What Trevorrow does add is more dinosaur on dinosaur action. The first hour establishes the strengths and weaknesses of each dinosaur in the game, including an aqua based highlight. When the park eventually goes to hell, then Trevorrow lets the CGI shine. There are attacks from the sea, attacks from the sea, chameleon attacks, raptor hunting: basically fanboy service for a decade of no dinosaurs. I’ll give the director credit though, he saves his best stuff for the final act, especially the final battle. By the end, it had me going full Keanu Reeves with an elongated WHOA. It almost made the tensionless first hour slog worth it for that last 15 minutes of dinosaur battling.

One of Jurassic World’s bigger disservices is to its actors, who are playing razor thin stock photo versions of themselves. Chris Pratt is forced to play Owen with ironclad stoicism, even when he’s telling a joke. What’s the point of hiring Pratt if he can’t be a little goofy? They should’ve hired Chris Hemsworth instead, he fits the role better. Bryce Dallas Howard is actually the real star of this film. Howard in general is best when used in supporting roles, and she does nothing here to earn her sizable paycheck. No one really leaves a lasting impression except BD Wong, reprising his role from the original Jurassic Park. But his screentime is minimal at best. Most of the cast’s failures have to do with a very bland script shared by 4 writers who lacked the resolve to make anyone but the dinosaurs interesting.

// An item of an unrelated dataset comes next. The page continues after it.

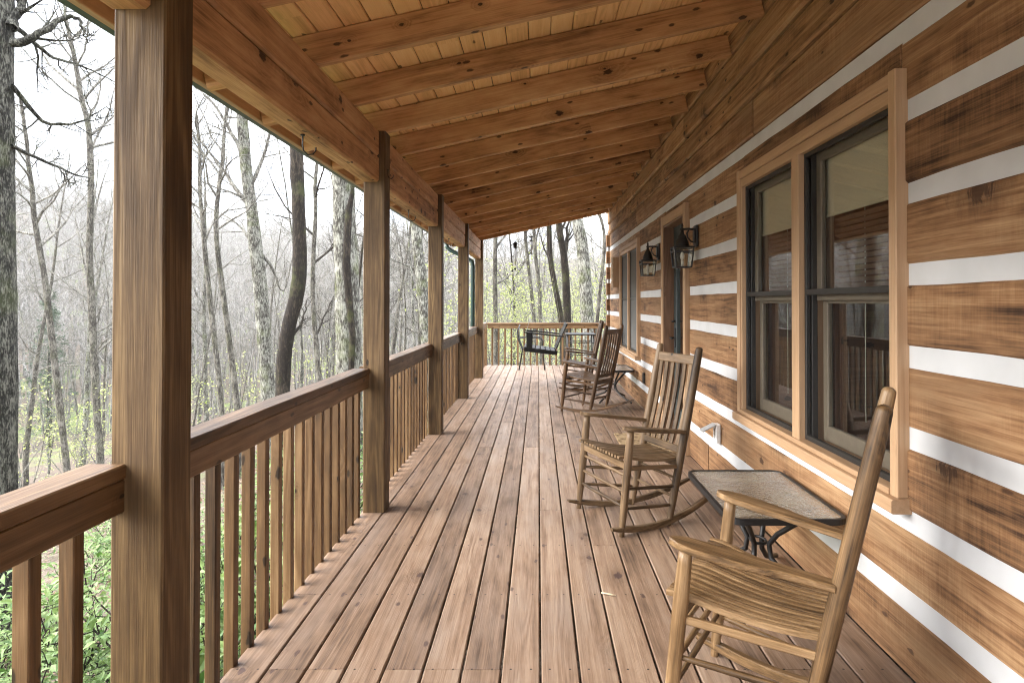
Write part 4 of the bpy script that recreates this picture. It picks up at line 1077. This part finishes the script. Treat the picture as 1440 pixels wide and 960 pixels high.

Your 10 year old son, nephew, niece, daughter, etc will love Jurassic World. If they can get through the first hour, the dinosaurs will more than keep their attention for the final one, and force you buy dino toys to feed your kid’s interest. One thing you won’t buy: Bryce Dallas Howard outrunning a T-Rex with a 20 ft head start in high heels for half a mile. By far the biggest laugh in the film.